D – C'e' domanda di maggiore democrazia in Venezuela, Nicaragua e altri Paesi latinoamericani. Cosa pensa del futuro democratico dell'America Latina?
R – C'e' una recrudescenza di signori della guerra mascherata da processi inerenti la democrazia liberale. Ci sono rischi di autoritarismo del populismo che non si possono solo combattere con processi di riforma delle costituzioni o andando alle urne ogni quattro o cinque anni. Se in America Latina non si decide di investire totalmente in educazione, elevando il livello educativo, formativo e culturale delle proprie popolazioni, si restera' vittime dei signori della guerra e del populismo.
D – Il suo governo non ha mandato le proprie congratulazioni al presidente del Nicaragua, Daniel Ortega, per la sua rielezione. Il Costa Rica mantiene col proprio vicino un conflitto di frontiera che e' al vaglio della Corte Internazionale di Giustizia de L'Aja. E' ottimista per le relazioni col Nicaragua?

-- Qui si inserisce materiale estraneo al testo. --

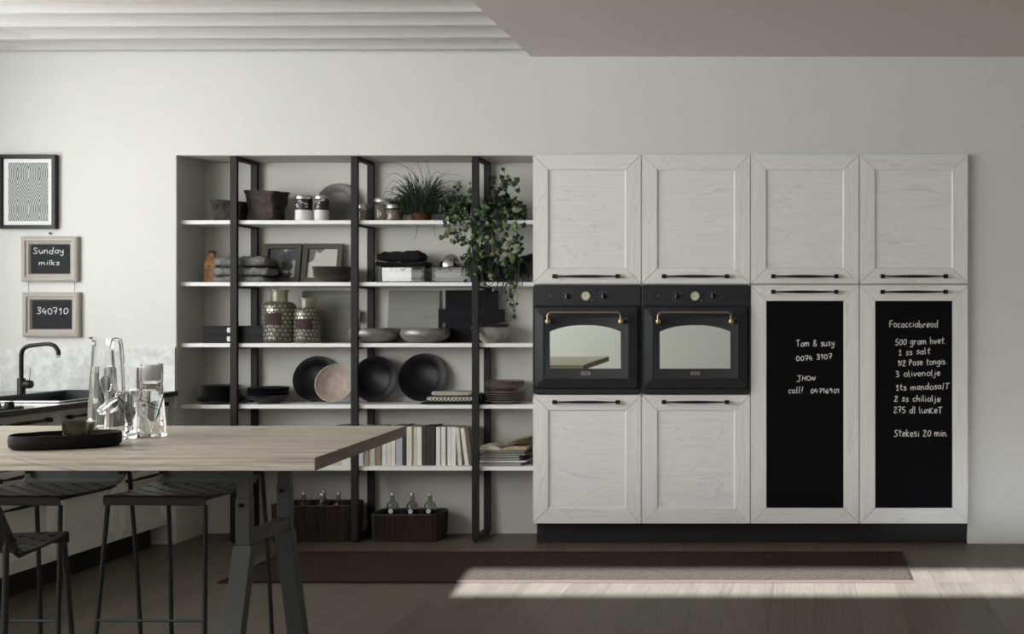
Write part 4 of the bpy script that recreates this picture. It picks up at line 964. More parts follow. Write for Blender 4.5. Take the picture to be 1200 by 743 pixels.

R – Salutiamo il popolo nicaraguense che si e' recato alle urne con grande entusiasmo. Ma -lo diciamo in tutta franchezza- non siamo molto ottimisti rispetto ai risultati, che comunque rispettiamo, ma non in relazione ai rapporti con il Costa Rica. Su questo pesa il fatto che nonostante la Corte Internazionale abbia ordinato al Nicaragua di abbandonare una parte del territorio del Costa Rica, l'occupazione e' proseguita. Perche' dovrebbe attenervisi in futuro? Il Costa Rica non e' un Paese che cerca conflitti. Noi ci difendiamo solo tramite il diritto internazionale. Vorrei essere ottimista, ma ora non posso dire di esserlo.